→ **Information supplied**:
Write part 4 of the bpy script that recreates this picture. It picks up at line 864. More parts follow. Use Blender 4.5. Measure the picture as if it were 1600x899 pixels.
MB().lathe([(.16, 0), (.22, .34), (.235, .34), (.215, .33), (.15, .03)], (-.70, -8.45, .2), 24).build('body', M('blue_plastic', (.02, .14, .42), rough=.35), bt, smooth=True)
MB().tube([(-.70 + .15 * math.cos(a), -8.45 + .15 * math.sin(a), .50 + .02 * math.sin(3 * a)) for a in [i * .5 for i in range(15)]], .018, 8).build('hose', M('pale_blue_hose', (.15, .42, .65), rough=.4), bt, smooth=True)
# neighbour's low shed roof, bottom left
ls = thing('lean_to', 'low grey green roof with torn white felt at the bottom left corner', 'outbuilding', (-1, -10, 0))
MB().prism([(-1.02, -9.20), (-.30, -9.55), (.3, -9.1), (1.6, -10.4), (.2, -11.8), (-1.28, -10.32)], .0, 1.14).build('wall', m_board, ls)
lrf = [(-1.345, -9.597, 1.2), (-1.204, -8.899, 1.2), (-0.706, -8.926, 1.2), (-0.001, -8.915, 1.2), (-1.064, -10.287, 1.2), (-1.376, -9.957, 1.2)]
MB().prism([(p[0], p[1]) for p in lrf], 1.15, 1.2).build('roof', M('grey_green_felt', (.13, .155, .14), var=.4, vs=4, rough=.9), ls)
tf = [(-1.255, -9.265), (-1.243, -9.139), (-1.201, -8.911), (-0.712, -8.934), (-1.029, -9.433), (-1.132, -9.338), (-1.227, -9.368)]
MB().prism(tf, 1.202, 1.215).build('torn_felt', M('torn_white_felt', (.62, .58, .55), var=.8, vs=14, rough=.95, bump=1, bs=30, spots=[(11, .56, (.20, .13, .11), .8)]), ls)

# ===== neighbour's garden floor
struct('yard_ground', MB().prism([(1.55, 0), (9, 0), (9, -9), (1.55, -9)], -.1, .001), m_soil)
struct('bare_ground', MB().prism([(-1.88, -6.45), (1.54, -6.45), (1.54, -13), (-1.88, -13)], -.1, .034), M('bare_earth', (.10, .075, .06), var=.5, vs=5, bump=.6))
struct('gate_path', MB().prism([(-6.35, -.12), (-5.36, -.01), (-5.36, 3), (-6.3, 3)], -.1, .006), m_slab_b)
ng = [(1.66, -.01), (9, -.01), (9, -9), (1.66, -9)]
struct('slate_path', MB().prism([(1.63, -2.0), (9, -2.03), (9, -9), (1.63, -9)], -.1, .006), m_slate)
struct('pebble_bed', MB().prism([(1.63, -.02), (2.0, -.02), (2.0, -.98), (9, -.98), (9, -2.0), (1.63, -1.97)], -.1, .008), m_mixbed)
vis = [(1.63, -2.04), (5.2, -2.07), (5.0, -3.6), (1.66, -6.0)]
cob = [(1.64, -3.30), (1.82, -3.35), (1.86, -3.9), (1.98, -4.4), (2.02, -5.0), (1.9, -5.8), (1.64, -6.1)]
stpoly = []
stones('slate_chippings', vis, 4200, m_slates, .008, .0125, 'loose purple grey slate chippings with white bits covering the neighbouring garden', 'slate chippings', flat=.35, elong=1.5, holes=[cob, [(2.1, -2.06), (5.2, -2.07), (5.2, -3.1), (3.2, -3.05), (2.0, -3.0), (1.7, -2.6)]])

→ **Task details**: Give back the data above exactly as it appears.

→ **Solution to the problem**:
Write part 4 of the bpy script that recreates this picture. It picks up at line 864. More parts follow. Use Blender 4.5. Measure the picture as if it were 1600x899 pixels.
MB().lathe([(.16, 0), (.22, .34), (.235, .34), (.215, .33), (.15, .03)], (-.70, -8.45, .2), 24).build('body', M('blue_plastic', (.02, .14, .42), rough=.35), bt, smooth=True)
MB().tube([(-.70 + .15 * math.cos(a), -8.45 + .15 * math.sin(a), .50 + .02 * math.sin(3 * a)) for a in [i * .5 for i in range(15)]], .018, 8).build('hose', M('pale_blue_hose', (.15, .42, .65), rough=.4), bt, smooth=True)
# neighbour's low shed roof, bottom left
ls = thing('lean_to', 'low grey green roof with torn white felt at the bottom left corner', 'outbuilding', (-1, -10, 0))
MB().prism([(-1.02, -9.20), (-.30, -9.55), (.3, -9.1), (1.6, -10.4), (.2, -11.8), (-1.28, -10.32)], .0, 1.14).build('wall', m_board, ls)
lrf = [(-1.345, -9.597, 1.2), (-1.204, -8.899, 1.2), (-0.706, -8.926, 1.2), (-0.001, -8.915, 1.2), (-1.064, -10.287, 1.2), (-1.376, -9.957, 1.2)]
MB().prism([(p[0], p[1]) for p in lrf], 1.15, 1.2).build('roof', M('grey_green_felt', (.13, .155, .14), var=.4, vs=4, rough=.9), ls)
tf = [(-1.255, -9.265), (-1.243, -9.139), (-1.201, -8.911), (-0.712, -8.934), (-1.029, -9.433), (-1.132, -9.338), (-1.227, -9.368)]
MB().prism(tf, 1.202, 1.215).build('torn_felt', M('torn_white_felt', (.62, .58, .55), var=.8, vs=14, rough=.95, bump=1, bs=30, spots=[(11, .56, (.20, .13, .11), .8)]), ls)

# ===== neighbour's garden floor
struct('yard_ground', MB().prism([(1.55, 0), (9, 0), (9, -9), (1.55, -9)], -.1, .001), m_soil)
struct('bare_ground', MB().prism([(-1.88, -6.45), (1.54, -6.45), (1.54, -13), (-1.88, -13)], -.1, .034), M('bare_earth', (.10, .075, .06), var=.5, vs=5, bump=.6))
struct('gate_path', MB().prism([(-6.35, -.12), (-5.36, -.01), (-5.36, 3), (-6.3, 3)], -.1, .006), m_slab_b)
ng = [(1.66, -.01), (9, -.01), (9, -9), (1.66, -9)]
struct('slate_path', MB().prism([(1.63, -2.0), (9, -2.03), (9, -9), (1.63, -9)], -.1, .006), m_slate)
struct('pebble_bed', MB().prism([(1.63, -.02), (2.0, -.02), (2.0, -.98), (9, -.98), (9, -2.0), (1.63, -1.97)], -.1, .008), m_mixbed)
vis = [(1.63, -2.04), (5.2, -2.07), (5.0, -3.6), (1.66, -6.0)]
cob = [(1.64, -3.30), (1.82, -3.35), (1.86, -3.9), (1.98, -4.4), (2.02, -5.0), (1.9, -5.8), (1.64, -6.1)]
stpoly = []
stones('slate_chippings', vis, 4200, m_slates, .008, .0125, 'loose purple grey slate chippings with white bits covering the neighbouring garden', 'slate chippings', flat=.35, elong=1.5, holes=[cob, [(2.1, -2.06), (5.2, -2.07), (5.2, -3.1), (3.2, -3.05), (2.0, -3.0), (1.7, -2.6)]])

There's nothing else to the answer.